Ranee, 81 yrs

Aug 20th 2023

"I am a part of a drama group called the Geriactors & Friends, which includes older adults and students from the University of Alberta. Joining this group was the nicest thing that has happened to me since I moved to Canada. I used to be an English speech and drama teacher in Sri Lanka and helped with the drama productions. I’ve been a part of Geriactors & Friends for 8 years. The plays we do are about our own life stories that we’ve weaved together. It keeps me busy, active and happy. The people I’ve met are like family to me.

Most of my family lived to a maximum to their 60s and here I am at 81, holding on. My youngest aunt lived to a ripe old age of 94. I think I made it this far because my aunt’s positive attitude rubbed off on me. I’m hoping to break her record. I’m very conscious of my health. I like to be positive and happy. Living a fun life adds to your health. Three days after I arrived in Canada, I started volunteering with the Strathcona Senior Center. Here, I learned about the Canadian way of cooking and served tables, which was very new to me.

I’m involved in many activities with Sage. I also meet with a group of seniors once a week. We call ourselves the Wonder Women. We pick a topic and give our opinion, and we have so much fun. Some of the women had recently lost their husbands, so they felt like this was a way for them to cope.

I used to be quick to judge others. So, I learned to accept people as they are. The two words I find important are ‘loving’ and ‘forgiving’. They both go a long way. They help ease your heart and mind and free yourself from the burden you're carrying. At a meditation center in India, I was told that I had to forgive someone that has caused me so much pain. It was my husband, who had left us when my son was 11 months old. So, I went back to his office in Sri Lanka to look for him. I hadn’t seen him in 25 years. I saw two people, but I had forgotten what my husband looked like. I asked for his name, and one of them came forward. I reached out my hand and told him that I came to forgive him for what he did. His mouth was open, he was so surprised. I didn't walk out that day, I was floating. Such a big burden out of my heart. The struggles I have overcome in my life have made me what I am - strong. I learned to face them, not run away from them. My husband is someone I don’t want in my life, but I will still pray for him.

When I was about 40, I dreamt that God wanted me to leave this world. That time, my son was only eight years old and all he had was me. So, I pleaded with God to let me live until he was able to stand on his feet. He’s 49 now, very capable of standing on his own feet. Then, about a year ago, I had another dream of my soul leaving my body, going up to the ceiling and then coming back. I told my son about it the next morning, probably as a way of preparing him for my eventual departure. I look forward to death in a way because it's the end of this temporary life and the beginning of the permanent life with God, hopefully in heaven. I'm ready for it because I've lived a very comfortable life, brought up a son with good values, and achieved a lot. I started earning at the age of 16. I was able to take care of my parents. I got my bachelors at 57 and two master’s degrees at 61 and 62 in Linguistics and French. I have been teaching French for about 60 years now. Some of the students I’ve taught are now grandparents, some of them keep in touch with me. I had a class of 3- or 4-year-olds learning French, they couldn’t read or write, but we did a lot of activities – gardening, decorating, coloring, painting, all in French. By 6 years old, they were fluent in French, like it was their mother tongue. It was so much fun and a challenge.

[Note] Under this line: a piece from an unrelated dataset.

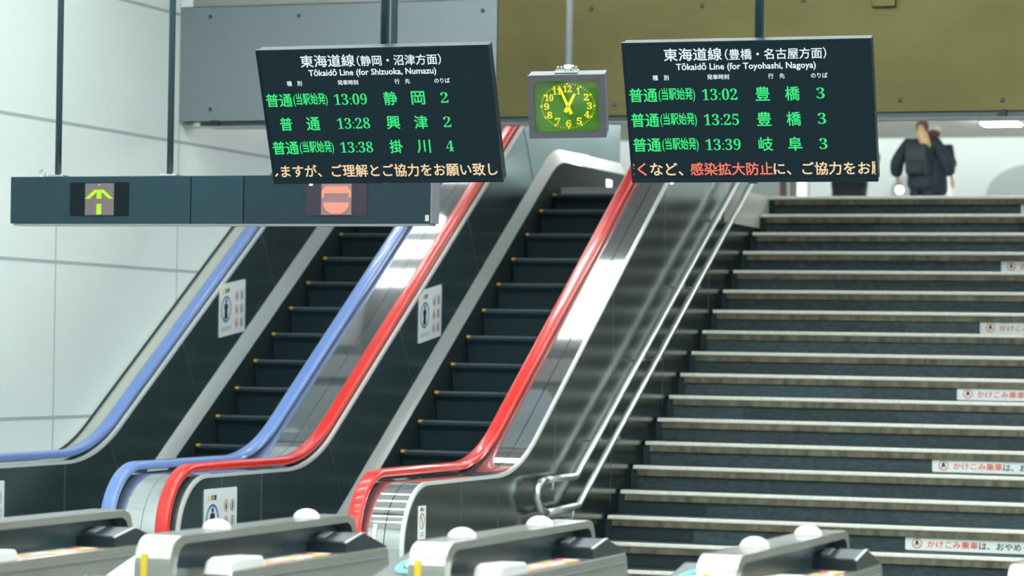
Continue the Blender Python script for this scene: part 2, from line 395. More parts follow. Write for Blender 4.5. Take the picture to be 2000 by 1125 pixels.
for n, px, py in ((1, 1305, 1090), (2, 1425, 1040), (3, 1355, 985), (4, 1380, 932)):
    y = YS0+TR*n; z = RI*n; xe = at(px, py, y+0.03).x
    lab(obj('dark_tile', bx(-6.404, xe, y+0.024, y+0.034, z-RI+0.004, z-0.079), gap_black, sc_), 'smooth near black riser tile')
stk = []
def sticker(n):
    y = YS0+TR*n+0.03; zc = RI*(n-1)+0.055
    names = {3: 'lowest warning strip on the stairs, reading in red and black on white', 6: 'second warning strip from the bottom of the stairs, white with red letters',
             9: 'third warning strip up the stairs, white with red letters', 12: 'fourth warning strip up the stairs, white with red letters',
             15: 'fifth warning strip up the stairs, blurred white with red letters', 18: 'topmost white warning strip, on the highest riser of the stairs'}
    t = thing('warning_strip', names[n], 'sticker', (-3.55, y, zc-0.05), 'warning strips on the stair risers')
    b0 = plate_xz(rrect(-4.2, -2.95, zc-0.05, zc+0.05, 0.012), y-0.004, y+0.001)
    obj('plate', b0, white_plate, t)
    obj('red_ring', ring_xz(-4.115, zc, 0.037, 0.037, 0.030, 0.030, y1=y-0.006), ink_red, t)
    f = plate_xz([(-4.13, zc-0.02), (-4.122, zc+0.022), (-4.108, zc+0.022), (-4.098, zc-0.02), (-4.112, zc-0.004)], y-0.007, y-0.005)
    obj('running_figure', f, ink_black, t)
    x0 = -4.040
    obj('red_lettering', text_xz('かけこみ乗車', x0, x0+0.365, zc-0.002, 0.052, y-0.006, 0.012), ink_red, t)
    obj('black_lettering', text_xz('は、おやめください', x0+0.372, x0+0.92, zc-0.004, 0.052, y-0.006, 0.012), ink_black, t)
for n in (3, 6, 9, 12, 15, 18): sticker(n)

# ------------------------------------------------------------------ escalators
SL = 0.6418; TH = math.atan(SL)
def zn(Y): return 0.981+SL*(Y-19.616)
def yn(z): return 19.616+(z-0.981)/SL
YEND = 25.1
def epath(h, zb, zt, yn0=None, rr=0.4, ystart=15.6, R=1.45, Rt=1.0, yend=YEND, down=True, arc=180):
    c1 = (yn(zb-h), zb); c2 = (yn(zt-h), zt)
    y0 = (yn0+rr) if yn0 is not None else ystart
    core = fillet([(y0, zb), c1, c2, (yend, zt)], [R, Rt], 16)
    if yn0 is not None:
        cy, cz = y0, zb-rr; k0 = 22
        pre = [(cy+rr*math.cos(math.radians(270-a)), cz+rr*math.sin(math.radians(270-a))) for a in [arc*k/k0 for k in range(k0)] if a >= 180-arc]
        core = pre+core
    return core
def rounded(x0, x1, n0, n1, r=0.02, k=4):
    return rrect(x0, x1, n0, n1, r, k)

def rail_obj(name, xc, m, parent, yn0, w_=0.094):
    p = epath(0.94, 0.9835, ZU+0.98, yn0, 0.43)
    return obj(name, sweep(p, rounded(xc-w_/2, xc+w_/2, -0.056, 0.0, 0.022)), m, parent, True)
def guide(xc, parent, yn0):
    p = epath(0.93, 0.93, ZU+0.93, yn0+0.05, 0.38)
    return obj('handrail_guide', sweep(p, [(xc-0.03, -0.06), (xc+0.03, -0.06), (xc+0.03, -0.03), (xc-0.03, -0.03)]), gap_black, parent)
def deck_strip(name, x0, x1, parent, yn0=16.06, m=None, h=0.868, zb=0.906, rr=0.40, th=0.02, down=True):
    p = epath(h, zb, ZU+0.90, yn0, rr)
    o = obj(name, sweep(p, [(x0, -th), (x1, -th), (x1, 0), (x0, 0)]), m or deck_steel, parent, 'sharp')
    return o
def panel(name, x0, x1, parent, m, h=0.868, zb=0.906, yn0=16.06, rr=0.40, hb=0.235, low_floor=False, slant=0.0):
    """upright balustrade panel between the deck and the skirt (or the stairs/floor)"""
    top = epath(h, zb, ZU+0.90, yn0, rr)
    if low_floor:
        bot = [(YEND, 2.0), (22.0, 0.02), (yn0+rr, 0.02)]
        poly = top+bot
    else:
        b = epath(hb, 0.2, ZU+0.33, None, 0.0, ystart=yn0+rr*0.55, R=1.2, Rt=0.9)
        poly = top+b[::-1]
    # drop newel points under the floor
    poly = [(y, max(z, 0.02)) for y, z in poly]
    q = [poly[0]]
    for p in poly[1:]:
        if (Vector(p)-Vector(q[-1])).length > 1e-4: q.append(p)
    return obj(name, prism(q, x0, x1), m, parent)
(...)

Growing older is not a gift offered to many people. It’s an advantage. Growing older with good health is an added blessing. We need to provide older adults opportunities to become active by introducing them to organizations and senior centres where they could find interesting things to do and meet new friends. To feel like they belong to society. To help revive their hidden talents, such as writing poetry or sewing. To learn a new skill, such as playing a new instrument or learning a new language. It’s never too late to learn. It stimulates the brain and keeps Alzheimer’s away.

I wish to continue to live a fruitful and fun life, make others happy around me and feed them love. Continue to be active and involved in society for as long as I can. Enjoy spirituality, get closer to God. Be of service to the world. My goal is to see that I had made the world a better place than it was when I came into it."